On 2/7/10 5:29 PM, Patrick Georgi wrote:
Then, there are design questions: this libm is made for userland, with a kernel expected to provide support if anything goes wrong. How does the math library cope with FPU exceptions? Does it at all?
I have to second that
There are also concerns of size (I didn't check, but the libm is easily as large as the rest of libpayload, incl. its drivers). I'm not worried too much about it, but maybe others are?
It increases code size of libpayload roughly by a factor of five.. That's an incredible amount of code.
The code is unfortunately not quite clean and not really adapted to libpayload either.

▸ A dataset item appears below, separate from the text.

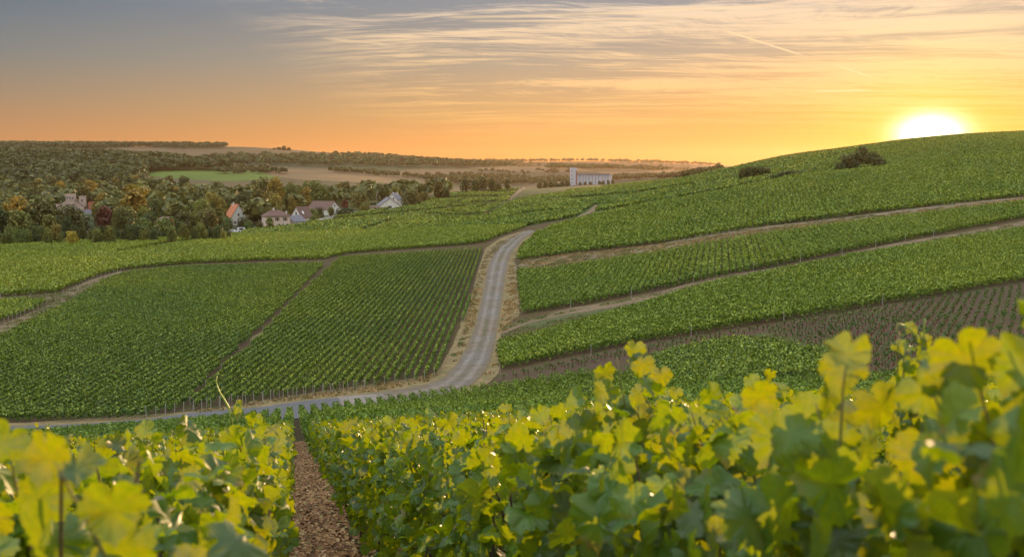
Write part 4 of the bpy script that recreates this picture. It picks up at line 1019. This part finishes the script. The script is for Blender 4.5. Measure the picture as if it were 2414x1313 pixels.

In fact, it looks like the BSD sources have mostly been just untarred in the libpayload directory.
A few checks show
- string.h provides functions like ffs() which is never defined - string.h provides prototypes for many functions that are still listed in libpayload.h, like memcpy, memcmp etc - none of the new includes have doxygen comments - the includes introduce many new and undocumented preprocessor flags, like __BSD_VISIBLE and __XPG_VISIBLE that might - ctype.h implements a whole bunch of functions in a .h file. - those functions already exist in ctype.c - lots of odd undocumented functionality like several setjmp implementations - mc68881 assembler versions of math functions?!? - man pages under libm/man? - source files under libm/src - rcsids? - patch to readline() breaks existing code out there - code introduces a couple of warnings with our reference toolchain, which will cause some payloads to break because they use -Werror.
Roughly I think that this approach of adding code to libpayload is not preferrable. It would be much nicer to see that those functions used by tinyscheme are chosen carefully, be added to libpayload in minimal implementations and commented in the same style we commented all the rest of libpayload.